:: Data segment ::
------------------------------------------------------------

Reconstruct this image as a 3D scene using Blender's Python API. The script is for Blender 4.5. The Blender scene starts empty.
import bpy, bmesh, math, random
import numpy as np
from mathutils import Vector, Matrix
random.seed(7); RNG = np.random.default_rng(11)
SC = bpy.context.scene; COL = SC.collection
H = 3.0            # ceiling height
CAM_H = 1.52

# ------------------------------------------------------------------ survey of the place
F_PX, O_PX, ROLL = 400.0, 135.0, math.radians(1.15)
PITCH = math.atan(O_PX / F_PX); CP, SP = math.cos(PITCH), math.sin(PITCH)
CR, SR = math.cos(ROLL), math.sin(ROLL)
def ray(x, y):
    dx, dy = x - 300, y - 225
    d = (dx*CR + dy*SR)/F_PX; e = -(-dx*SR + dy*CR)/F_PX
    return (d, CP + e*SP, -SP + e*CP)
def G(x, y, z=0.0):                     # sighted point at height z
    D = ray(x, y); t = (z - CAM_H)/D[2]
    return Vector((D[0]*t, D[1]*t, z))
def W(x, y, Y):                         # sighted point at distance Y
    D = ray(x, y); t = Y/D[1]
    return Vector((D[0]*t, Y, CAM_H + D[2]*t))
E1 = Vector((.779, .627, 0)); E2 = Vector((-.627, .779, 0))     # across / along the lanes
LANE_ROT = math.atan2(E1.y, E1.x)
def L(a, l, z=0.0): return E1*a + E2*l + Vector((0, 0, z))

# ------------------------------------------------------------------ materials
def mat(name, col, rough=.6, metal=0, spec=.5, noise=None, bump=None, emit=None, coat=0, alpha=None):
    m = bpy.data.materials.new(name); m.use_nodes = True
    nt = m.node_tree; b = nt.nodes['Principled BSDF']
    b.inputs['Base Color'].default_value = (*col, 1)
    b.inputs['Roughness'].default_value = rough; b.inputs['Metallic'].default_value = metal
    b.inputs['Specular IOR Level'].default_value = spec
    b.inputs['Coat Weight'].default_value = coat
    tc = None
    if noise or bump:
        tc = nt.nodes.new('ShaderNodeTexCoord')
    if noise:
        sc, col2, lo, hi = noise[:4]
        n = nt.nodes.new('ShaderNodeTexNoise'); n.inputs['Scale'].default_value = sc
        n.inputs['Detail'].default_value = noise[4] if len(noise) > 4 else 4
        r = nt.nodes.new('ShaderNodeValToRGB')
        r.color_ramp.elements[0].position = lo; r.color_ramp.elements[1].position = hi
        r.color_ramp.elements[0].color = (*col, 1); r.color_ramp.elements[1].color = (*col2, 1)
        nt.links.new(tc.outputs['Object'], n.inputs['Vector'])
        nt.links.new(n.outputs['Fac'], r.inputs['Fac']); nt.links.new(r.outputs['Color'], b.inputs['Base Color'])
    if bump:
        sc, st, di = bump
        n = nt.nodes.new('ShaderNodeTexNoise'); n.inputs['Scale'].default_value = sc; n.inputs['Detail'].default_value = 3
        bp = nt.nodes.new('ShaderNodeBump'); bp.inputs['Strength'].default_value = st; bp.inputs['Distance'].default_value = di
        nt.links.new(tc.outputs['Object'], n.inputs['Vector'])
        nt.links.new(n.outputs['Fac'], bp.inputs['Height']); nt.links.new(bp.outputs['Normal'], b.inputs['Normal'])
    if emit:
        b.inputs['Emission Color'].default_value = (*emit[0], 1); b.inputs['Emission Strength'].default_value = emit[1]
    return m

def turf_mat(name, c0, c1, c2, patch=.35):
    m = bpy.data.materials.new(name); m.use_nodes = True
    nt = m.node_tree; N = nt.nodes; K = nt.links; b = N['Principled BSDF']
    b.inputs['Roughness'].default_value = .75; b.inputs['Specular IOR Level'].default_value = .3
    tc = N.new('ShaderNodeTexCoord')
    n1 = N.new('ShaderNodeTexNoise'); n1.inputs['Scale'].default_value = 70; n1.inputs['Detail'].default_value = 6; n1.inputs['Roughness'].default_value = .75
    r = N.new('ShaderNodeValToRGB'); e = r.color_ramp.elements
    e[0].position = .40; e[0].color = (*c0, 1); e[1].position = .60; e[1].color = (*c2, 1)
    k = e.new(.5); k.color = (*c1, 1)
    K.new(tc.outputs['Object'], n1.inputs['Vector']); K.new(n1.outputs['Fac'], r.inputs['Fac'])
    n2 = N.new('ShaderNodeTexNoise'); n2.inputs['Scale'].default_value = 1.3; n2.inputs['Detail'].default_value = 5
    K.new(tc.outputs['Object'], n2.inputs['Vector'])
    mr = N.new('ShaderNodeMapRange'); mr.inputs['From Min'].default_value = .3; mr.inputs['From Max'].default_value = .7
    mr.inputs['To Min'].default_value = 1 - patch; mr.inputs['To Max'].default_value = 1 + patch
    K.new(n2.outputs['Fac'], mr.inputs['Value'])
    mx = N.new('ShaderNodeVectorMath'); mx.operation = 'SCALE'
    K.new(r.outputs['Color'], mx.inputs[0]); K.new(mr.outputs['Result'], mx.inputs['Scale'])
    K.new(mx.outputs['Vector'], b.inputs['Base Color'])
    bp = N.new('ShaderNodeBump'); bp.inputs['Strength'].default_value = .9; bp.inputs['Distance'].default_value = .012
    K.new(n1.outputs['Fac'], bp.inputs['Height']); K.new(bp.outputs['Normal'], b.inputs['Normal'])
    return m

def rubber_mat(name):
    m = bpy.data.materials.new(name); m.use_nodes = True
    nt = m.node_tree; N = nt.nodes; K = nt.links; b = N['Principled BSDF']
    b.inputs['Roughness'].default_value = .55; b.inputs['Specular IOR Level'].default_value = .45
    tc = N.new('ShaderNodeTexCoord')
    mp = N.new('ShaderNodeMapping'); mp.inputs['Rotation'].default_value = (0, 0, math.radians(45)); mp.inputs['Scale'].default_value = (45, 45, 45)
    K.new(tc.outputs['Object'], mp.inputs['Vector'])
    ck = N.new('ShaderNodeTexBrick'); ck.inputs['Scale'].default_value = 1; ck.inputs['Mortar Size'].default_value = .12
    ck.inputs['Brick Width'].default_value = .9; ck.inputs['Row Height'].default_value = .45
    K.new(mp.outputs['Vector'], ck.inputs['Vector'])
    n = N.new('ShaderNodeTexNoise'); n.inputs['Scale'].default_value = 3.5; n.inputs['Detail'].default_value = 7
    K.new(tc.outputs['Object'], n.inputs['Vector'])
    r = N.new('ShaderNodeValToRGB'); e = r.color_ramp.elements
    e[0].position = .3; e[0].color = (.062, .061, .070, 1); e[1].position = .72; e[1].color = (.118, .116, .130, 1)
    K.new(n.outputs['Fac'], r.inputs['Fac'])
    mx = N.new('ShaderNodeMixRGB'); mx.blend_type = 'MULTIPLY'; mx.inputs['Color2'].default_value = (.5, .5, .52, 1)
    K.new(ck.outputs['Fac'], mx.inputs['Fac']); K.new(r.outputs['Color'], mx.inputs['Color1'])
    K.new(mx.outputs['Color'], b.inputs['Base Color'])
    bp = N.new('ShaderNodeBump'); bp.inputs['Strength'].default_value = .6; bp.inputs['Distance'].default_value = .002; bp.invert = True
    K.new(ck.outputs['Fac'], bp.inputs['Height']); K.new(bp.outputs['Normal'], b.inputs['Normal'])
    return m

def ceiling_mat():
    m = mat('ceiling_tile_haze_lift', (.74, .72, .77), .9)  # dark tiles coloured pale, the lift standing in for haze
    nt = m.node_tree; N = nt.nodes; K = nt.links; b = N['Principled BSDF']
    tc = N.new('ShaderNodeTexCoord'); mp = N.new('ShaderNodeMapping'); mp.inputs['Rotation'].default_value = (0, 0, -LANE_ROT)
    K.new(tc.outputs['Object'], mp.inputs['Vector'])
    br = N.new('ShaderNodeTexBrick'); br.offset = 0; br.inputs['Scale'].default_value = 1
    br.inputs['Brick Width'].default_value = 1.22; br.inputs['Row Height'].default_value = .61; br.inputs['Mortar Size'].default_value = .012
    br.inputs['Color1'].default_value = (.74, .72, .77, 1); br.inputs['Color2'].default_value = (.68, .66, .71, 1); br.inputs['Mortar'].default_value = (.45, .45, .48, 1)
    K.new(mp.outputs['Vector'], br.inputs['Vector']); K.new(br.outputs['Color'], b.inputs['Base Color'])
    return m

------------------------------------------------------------

:: Exercise instructions ::
Starting at the first line of the listing, retype every line up to and including the one with "CAM_H = 1.52".

:: Exercise output ::
Reconstruct this image as a 3D scene using Blender's Python API. The script is for Blender 4.5. The Blender scene starts empty.
import bpy, bmesh, math, random
import numpy as np
from mathutils import Vector, Matrix
random.seed(7); RNG = np.random.default_rng(11)
SC = bpy.context.scene; COL = SC.collection
H = 3.0            # ceiling height
CAM_H = 1.52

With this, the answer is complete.